■ EXERCISE TASK: Give all of the lines again, with nothing added or dropped.

■ DATA SEGMENT:
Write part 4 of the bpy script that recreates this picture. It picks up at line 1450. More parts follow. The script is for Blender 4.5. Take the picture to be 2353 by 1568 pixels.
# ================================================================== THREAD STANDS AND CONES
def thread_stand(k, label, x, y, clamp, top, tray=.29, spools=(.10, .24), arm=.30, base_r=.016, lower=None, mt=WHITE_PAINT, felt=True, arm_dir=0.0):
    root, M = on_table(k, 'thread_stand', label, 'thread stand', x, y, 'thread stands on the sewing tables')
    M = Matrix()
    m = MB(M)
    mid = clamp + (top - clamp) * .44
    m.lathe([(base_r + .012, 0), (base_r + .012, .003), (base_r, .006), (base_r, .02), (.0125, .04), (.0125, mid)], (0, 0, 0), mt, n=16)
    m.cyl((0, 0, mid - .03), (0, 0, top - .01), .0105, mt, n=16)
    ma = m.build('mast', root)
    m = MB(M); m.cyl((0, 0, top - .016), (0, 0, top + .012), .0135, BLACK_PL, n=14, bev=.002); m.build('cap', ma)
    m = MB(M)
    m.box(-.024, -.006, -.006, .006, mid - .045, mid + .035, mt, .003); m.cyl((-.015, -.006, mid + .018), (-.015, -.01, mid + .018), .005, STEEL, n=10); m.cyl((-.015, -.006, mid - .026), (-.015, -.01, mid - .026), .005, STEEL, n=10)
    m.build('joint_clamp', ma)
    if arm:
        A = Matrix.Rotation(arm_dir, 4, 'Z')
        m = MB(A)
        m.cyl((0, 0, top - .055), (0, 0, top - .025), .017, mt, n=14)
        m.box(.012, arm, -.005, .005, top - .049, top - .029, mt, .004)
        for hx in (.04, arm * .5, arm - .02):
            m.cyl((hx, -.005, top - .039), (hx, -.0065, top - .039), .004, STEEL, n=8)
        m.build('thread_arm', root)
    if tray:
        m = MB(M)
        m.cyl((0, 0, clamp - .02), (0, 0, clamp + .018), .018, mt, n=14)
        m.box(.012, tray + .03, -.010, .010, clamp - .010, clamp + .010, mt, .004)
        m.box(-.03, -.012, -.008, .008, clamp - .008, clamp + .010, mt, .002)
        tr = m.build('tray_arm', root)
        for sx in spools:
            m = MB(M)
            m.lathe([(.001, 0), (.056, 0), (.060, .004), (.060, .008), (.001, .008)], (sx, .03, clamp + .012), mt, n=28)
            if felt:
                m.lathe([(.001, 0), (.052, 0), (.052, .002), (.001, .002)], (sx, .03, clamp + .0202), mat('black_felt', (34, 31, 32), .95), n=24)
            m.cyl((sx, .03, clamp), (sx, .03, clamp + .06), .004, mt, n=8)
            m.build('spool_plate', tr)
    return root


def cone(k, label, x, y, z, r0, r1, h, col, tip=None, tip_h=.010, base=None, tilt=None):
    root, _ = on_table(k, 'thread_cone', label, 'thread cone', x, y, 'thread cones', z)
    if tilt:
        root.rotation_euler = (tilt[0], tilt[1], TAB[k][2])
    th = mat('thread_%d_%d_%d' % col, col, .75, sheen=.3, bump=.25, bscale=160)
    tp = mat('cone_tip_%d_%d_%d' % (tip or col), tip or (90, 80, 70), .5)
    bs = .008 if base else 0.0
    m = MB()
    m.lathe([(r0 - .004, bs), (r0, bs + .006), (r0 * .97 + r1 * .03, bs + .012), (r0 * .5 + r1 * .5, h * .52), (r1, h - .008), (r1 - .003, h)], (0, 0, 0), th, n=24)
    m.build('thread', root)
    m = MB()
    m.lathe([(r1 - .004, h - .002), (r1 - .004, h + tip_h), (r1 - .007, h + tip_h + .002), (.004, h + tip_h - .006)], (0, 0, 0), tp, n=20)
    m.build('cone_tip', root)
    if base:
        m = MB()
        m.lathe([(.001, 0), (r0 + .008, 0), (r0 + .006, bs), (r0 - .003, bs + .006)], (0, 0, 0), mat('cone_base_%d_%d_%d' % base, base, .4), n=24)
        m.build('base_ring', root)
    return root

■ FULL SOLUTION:
Write part 4 of the bpy script that recreates this picture. It picks up at line 1450. More parts follow. The script is for Blender 4.5. Take the picture to be 2353 by 1568 pixels.
# ================================================================== THREAD STANDS AND CONES
def thread_stand(k, label, x, y, clamp, top, tray=.29, spools=(.10, .24), arm=.30, base_r=.016, lower=None, mt=WHITE_PAINT, felt=True, arm_dir=0.0):
    root, M = on_table(k, 'thread_stand', label, 'thread stand', x, y, 'thread stands on the sewing tables')
    M = Matrix()
    m = MB(M)
    mid = clamp + (top - clamp) * .44
    m.lathe([(base_r + .012, 0), (base_r + .012, .003), (base_r, .006), (base_r, .02), (.0125, .04), (.0125, mid)], (0, 0, 0), mt, n=16)
    m.cyl((0, 0, mid - .03), (0, 0, top - .01), .0105, mt, n=16)
    ma = m.build('mast', root)
    m = MB(M); m.cyl((0, 0, top - .016), (0, 0, top + .012), .0135, BLACK_PL, n=14, bev=.002); m.build('cap', ma)
    m = MB(M)
    m.box(-.024, -.006, -.006, .006, mid - .045, mid + .035, mt, .003); m.cyl((-.015, -.006, mid + .018), (-.015, -.01, mid + .018), .005, STEEL, n=10); m.cyl((-.015, -.006, mid - .026), (-.015, -.01, mid - .026), .005, STEEL, n=10)
    m.build('joint_clamp', ma)
    if arm:
        A = Matrix.Rotation(arm_dir, 4, 'Z')
        m = MB(A)
        m.cyl((0, 0, top - .055), (0, 0, top - .025), .017, mt, n=14)
        m.box(.012, arm, -.005, .005, top - .049, top - .029, mt, .004)
        for hx in (.04, arm * .5, arm - .02):
            m.cyl((hx, -.005, top - .039), (hx, -.0065, top - .039), .004, STEEL, n=8)
        m.build('thread_arm', root)
    if tray:
        m = MB(M)
        m.cyl((0, 0, clamp - .02), (0, 0, clamp + .018), .018, mt, n=14)
        m.box(.012, tray + .03, -.010, .010, clamp - .010, clamp + .010, mt, .004)
        m.box(-.03, -.012, -.008, .008, clamp - .008, clamp + .010, mt, .002)
        tr = m.build('tray_arm', root)
        for sx in spools:
            m = MB(M)
            m.lathe([(.001, 0), (.056, 0), (.060, .004), (.060, .008), (.001, .008)], (sx, .03, clamp + .012), mt, n=28)
            if felt:
                m.lathe([(.001, 0), (.052, 0), (.052, .002), (.001, .002)], (sx, .03, clamp + .0202), mat('black_felt', (34, 31, 32), .95), n=24)
            m.cyl((sx, .03, clamp), (sx, .03, clamp + .06), .004, mt, n=8)
            m.build('spool_plate', tr)
    return root


def cone(k, label, x, y, z, r0, r1, h, col, tip=None, tip_h=.010, base=None, tilt=None):
    root, _ = on_table(k, 'thread_cone', label, 'thread cone', x, y, 'thread cones', z)
    if tilt:
        root.rotation_euler = (tilt[0], tilt[1], TAB[k][2])
    th = mat('thread_%d_%d_%d' % col, col, .75, sheen=.3, bump=.25, bscale=160)
    tp = mat('cone_tip_%d_%d_%d' % (tip or col), tip or (90, 80, 70), .5)
    bs = .008 if base else 0.0
    m = MB()
    m.lathe([(r0 - .004, bs), (r0, bs + .006), (r0 * .97 + r1 * .03, bs + .012), (r0 * .5 + r1 * .5, h * .52), (r1, h - .008), (r1 - .003, h)], (0, 0, 0), th, n=24)
    m.build('thread', root)
    m = MB()
    m.lathe([(r1 - .004, h - .002), (r1 - .004, h + tip_h), (r1 - .007, h + tip_h + .002), (.004, h + tip_h - .006)], (0, 0, 0), tp, n=20)
    m.build('cone_tip', root)
    if base:
        m = MB()
        m.lathe([(.001, 0), (r0 + .008, 0), (r0 + .006, bs), (r0 - .003, bs + .006)], (0, 0, 0), mat('cone_base_%d_%d_%d' % base, base, .4), n=24)
        m.build('base_ring', root)
    return root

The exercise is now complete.